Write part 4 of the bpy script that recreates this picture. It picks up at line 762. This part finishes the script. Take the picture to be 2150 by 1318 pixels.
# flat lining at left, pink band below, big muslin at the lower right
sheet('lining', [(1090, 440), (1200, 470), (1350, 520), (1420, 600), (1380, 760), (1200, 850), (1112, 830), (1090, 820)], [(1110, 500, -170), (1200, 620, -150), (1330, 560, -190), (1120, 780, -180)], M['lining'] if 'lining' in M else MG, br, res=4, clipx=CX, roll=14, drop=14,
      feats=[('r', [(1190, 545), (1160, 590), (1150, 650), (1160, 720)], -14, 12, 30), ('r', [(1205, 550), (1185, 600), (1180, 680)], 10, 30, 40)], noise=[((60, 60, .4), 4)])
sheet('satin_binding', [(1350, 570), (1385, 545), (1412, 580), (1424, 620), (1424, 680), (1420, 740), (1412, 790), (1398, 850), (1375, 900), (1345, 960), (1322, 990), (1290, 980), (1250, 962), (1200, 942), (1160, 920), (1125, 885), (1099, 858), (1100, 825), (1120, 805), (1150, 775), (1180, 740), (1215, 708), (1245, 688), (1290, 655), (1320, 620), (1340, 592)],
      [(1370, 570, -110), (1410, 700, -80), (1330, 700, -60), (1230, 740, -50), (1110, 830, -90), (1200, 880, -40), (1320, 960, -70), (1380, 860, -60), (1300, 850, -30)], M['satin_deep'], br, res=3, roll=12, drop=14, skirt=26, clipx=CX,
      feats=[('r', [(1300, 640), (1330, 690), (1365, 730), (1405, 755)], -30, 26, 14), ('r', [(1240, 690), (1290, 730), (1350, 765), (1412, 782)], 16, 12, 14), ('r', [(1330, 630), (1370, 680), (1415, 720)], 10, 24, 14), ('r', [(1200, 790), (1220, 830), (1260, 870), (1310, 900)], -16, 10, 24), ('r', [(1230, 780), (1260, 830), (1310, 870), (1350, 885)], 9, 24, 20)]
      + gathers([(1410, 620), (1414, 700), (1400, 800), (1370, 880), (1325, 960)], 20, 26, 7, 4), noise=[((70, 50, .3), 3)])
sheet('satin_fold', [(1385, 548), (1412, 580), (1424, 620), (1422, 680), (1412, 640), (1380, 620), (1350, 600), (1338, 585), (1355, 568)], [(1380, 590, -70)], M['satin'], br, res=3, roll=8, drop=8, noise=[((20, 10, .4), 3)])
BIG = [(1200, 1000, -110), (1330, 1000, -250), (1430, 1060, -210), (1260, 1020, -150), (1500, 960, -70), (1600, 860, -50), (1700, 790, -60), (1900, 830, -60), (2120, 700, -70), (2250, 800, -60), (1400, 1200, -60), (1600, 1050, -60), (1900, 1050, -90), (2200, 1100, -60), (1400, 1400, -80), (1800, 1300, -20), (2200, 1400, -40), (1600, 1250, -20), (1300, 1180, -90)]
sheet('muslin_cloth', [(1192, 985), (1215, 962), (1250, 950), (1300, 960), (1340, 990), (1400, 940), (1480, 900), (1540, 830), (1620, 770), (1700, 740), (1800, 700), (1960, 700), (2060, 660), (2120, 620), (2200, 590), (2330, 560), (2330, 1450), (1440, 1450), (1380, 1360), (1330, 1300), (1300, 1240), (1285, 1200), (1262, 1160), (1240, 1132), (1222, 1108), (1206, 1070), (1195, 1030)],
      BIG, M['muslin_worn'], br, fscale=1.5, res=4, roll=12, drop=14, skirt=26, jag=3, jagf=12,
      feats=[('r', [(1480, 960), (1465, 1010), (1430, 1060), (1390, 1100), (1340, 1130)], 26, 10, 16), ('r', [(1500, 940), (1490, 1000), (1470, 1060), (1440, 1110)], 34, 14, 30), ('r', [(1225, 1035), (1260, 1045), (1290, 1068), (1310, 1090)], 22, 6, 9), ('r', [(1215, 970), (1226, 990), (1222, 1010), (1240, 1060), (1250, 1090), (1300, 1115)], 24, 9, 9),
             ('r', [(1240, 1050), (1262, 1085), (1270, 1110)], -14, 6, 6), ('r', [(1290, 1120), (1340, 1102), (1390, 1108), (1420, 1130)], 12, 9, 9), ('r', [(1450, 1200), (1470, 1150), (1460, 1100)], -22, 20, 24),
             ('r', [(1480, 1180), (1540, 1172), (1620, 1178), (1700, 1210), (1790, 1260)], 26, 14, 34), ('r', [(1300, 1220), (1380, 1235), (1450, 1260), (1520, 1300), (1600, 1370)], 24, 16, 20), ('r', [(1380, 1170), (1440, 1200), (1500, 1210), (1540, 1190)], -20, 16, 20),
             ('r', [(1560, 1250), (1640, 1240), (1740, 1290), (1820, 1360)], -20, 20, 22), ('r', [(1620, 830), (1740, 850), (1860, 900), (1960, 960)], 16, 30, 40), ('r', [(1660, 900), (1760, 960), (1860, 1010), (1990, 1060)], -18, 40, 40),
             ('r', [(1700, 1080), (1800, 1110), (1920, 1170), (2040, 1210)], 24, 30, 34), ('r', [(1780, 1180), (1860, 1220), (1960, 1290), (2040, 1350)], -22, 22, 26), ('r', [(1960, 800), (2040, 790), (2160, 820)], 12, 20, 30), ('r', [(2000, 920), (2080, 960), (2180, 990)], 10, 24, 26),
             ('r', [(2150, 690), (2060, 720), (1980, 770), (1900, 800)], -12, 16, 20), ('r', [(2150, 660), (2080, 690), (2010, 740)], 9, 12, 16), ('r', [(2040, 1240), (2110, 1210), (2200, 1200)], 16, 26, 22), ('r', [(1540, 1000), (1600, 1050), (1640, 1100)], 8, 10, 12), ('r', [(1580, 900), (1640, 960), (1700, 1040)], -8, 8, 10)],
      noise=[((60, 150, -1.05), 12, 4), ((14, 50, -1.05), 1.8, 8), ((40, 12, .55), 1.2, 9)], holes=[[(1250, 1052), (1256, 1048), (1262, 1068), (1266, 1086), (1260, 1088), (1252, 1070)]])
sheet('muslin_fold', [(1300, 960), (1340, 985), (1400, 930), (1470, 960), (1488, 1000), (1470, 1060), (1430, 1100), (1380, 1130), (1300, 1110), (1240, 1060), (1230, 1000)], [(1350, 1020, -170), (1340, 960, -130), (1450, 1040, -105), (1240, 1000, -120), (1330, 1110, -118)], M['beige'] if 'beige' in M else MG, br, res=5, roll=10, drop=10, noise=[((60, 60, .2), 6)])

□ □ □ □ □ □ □

• THE PROBLEM:
Output every line above without altering anything.

• SOLVED EXERCISE:
Write part 4 of the bpy script that recreates this picture. It picks up at line 762. This part finishes the script. Take the picture to be 2150 by 1318 pixels.
# flat lining at left, pink band below, big muslin at the lower right
sheet('lining', [(1090, 440), (1200, 470), (1350, 520), (1420, 600), (1380, 760), (1200, 850), (1112, 830), (1090, 820)], [(1110, 500, -170), (1200, 620, -150), (1330, 560, -190), (1120, 780, -180)], M['lining'] if 'lining' in M else MG, br, res=4, clipx=CX, roll=14, drop=14,
      feats=[('r', [(1190, 545), (1160, 590), (1150, 650), (1160, 720)], -14, 12, 30), ('r', [(1205, 550), (1185, 600), (1180, 680)], 10, 30, 40)], noise=[((60, 60, .4), 4)])
sheet('satin_binding', [(1350, 570), (1385, 545), (1412, 580), (1424, 620), (1424, 680), (1420, 740), (1412, 790), (1398, 850), (1375, 900), (1345, 960), (1322, 990), (1290, 980), (1250, 962), (1200, 942), (1160, 920), (1125, 885), (1099, 858), (1100, 825), (1120, 805), (1150, 775), (1180, 740), (1215, 708), (1245, 688), (1290, 655), (1320, 620), (1340, 592)],
      [(1370, 570, -110), (1410, 700, -80), (1330, 700, -60), (1230, 740, -50), (1110, 830, -90), (1200, 880, -40), (1320, 960, -70), (1380, 860, -60), (1300, 850, -30)], M['satin_deep'], br, res=3, roll=12, drop=14, skirt=26, clipx=CX,
      feats=[('r', [(1300, 640), (1330, 690), (1365, 730), (1405, 755)], -30, 26, 14), ('r', [(1240, 690), (1290, 730), (1350, 765), (1412, 782)], 16, 12, 14), ('r', [(1330, 630), (1370, 680), (1415, 720)], 10, 24, 14), ('r', [(1200, 790), (1220, 830), (1260, 870), (1310, 900)], -16, 10, 24), ('r', [(1230, 780), (1260, 830), (1310, 870), (1350, 885)], 9, 24, 20)]
      + gathers([(1410, 620), (1414, 700), (1400, 800), (1370, 880), (1325, 960)], 20, 26, 7, 4), noise=[((70, 50, .3), 3)])
sheet('satin_fold', [(1385, 548), (1412, 580), (1424, 620), (1422, 680), (1412, 640), (1380, 620), (1350, 600), (1338, 585), (1355, 568)], [(1380, 590, -70)], M['satin'], br, res=3, roll=8, drop=8, noise=[((20, 10, .4), 3)])
BIG = [(1200, 1000, -110), (1330, 1000, -250), (1430, 1060, -210), (1260, 1020, -150), (1500, 960, -70), (1600, 860, -50), (1700, 790, -60), (1900, 830, -60), (2120, 700, -70), (2250, 800, -60), (1400, 1200, -60), (1600, 1050, -60), (1900, 1050, -90), (2200, 1100, -60), (1400, 1400, -80), (1800, 1300, -20), (2200, 1400, -40), (1600, 1250, -20), (1300, 1180, -90)]
sheet('muslin_cloth', [(1192, 985), (1215, 962), (1250, 950), (1300, 960), (1340, 990), (1400, 940), (1480, 900), (1540, 830), (1620, 770), (1700, 740), (1800, 700), (1960, 700), (2060, 660), (2120, 620), (2200, 590), (2330, 560), (2330, 1450), (1440, 1450), (1380, 1360), (1330, 1300), (1300, 1240), (1285, 1200), (1262, 1160), (1240, 1132), (1222, 1108), (1206, 1070), (1195, 1030)],
      BIG, M['muslin_worn'], br, fscale=1.5, res=4, roll=12, drop=14, skirt=26, jag=3, jagf=12,
      feats=[('r', [(1480, 960), (1465, 1010), (1430, 1060), (1390, 1100), (1340, 1130)], 26, 10, 16), ('r', [(1500, 940), (1490, 1000), (1470, 1060), (1440, 1110)], 34, 14, 30), ('r', [(1225, 1035), (1260, 1045), (1290, 1068), (1310, 1090)], 22, 6, 9), ('r', [(1215, 970), (1226, 990), (1222, 1010), (1240, 1060), (1250, 1090), (1300, 1115)], 24, 9, 9),
             ('r', [(1240, 1050), (1262, 1085), (1270, 1110)], -14, 6, 6), ('r', [(1290, 1120), (1340, 1102), (1390, 1108), (1420, 1130)], 12, 9, 9), ('r', [(1450, 1200), (1470, 1150), (1460, 1100)], -22, 20, 24),
             ('r', [(1480, 1180), (1540, 1172), (1620, 1178), (1700, 1210), (1790, 1260)], 26, 14, 34), ('r', [(1300, 1220), (1380, 1235), (1450, 1260), (1520, 1300), (1600, 1370)], 24, 16, 20), ('r', [(1380, 1170), (1440, 1200), (1500, 1210), (1540, 1190)], -20, 16, 20),
             ('r', [(1560, 1250), (1640, 1240), (1740, 1290), (1820, 1360)], -20, 20, 22), ('r', [(1620, 830), (1740, 850), (1860, 900), (1960, 960)], 16, 30, 40), ('r', [(1660, 900), (1760, 960), (1860, 1010), (1990, 1060)], -18, 40, 40),
             ('r', [(1700, 1080), (1800, 1110), (1920, 1170), (2040, 1210)], 24, 30, 34), ('r', [(1780, 1180), (1860, 1220), (1960, 1290), (2040, 1350)], -22, 22, 26), ('r', [(1960, 800), (2040, 790), (2160, 820)], 12, 20, 30), ('r', [(2000, 920), (2080, 960), (2180, 990)], 10, 24, 26),
             ('r', [(2150, 690), (2060, 720), (1980, 770), (1900, 800)], -12, 16, 20), ('r', [(2150, 660), (2080, 690), (2010, 740)], 9, 12, 16), ('r', [(2040, 1240), (2110, 1210), (2200, 1200)], 16, 26, 22), ('r', [(1540, 1000), (1600, 1050), (1640, 1100)], 8, 10, 12), ('r', [(1580, 900), (1640, 960), (1700, 1040)], -8, 8, 10)],
      noise=[((60, 150, -1.05), 12, 4), ((14, 50, -1.05), 1.8, 8), ((40, 12, .55), 1.2, 9)], holes=[[(1250, 1052), (1256, 1048), (1262, 1068), (1266, 1086), (1260, 1088), (1252, 1070)]])
sheet('muslin_fold', [(1300, 960), (1340, 985), (1400, 930), (1470, 960), (1488, 1000), (1470, 1060), (1430, 1100), (1380, 1130), (1300, 1110), (1240, 1060), (1230, 1000)], [(1350, 1020, -170), (1340, 960, -130), (1450, 1040, -105), (1240, 1000, -120), (1330, 1110, -118)], M['beige'] if 'beige' in M else MG, br, res=5, roll=10, drop=10, noise=[((60, 60, .2), 6)])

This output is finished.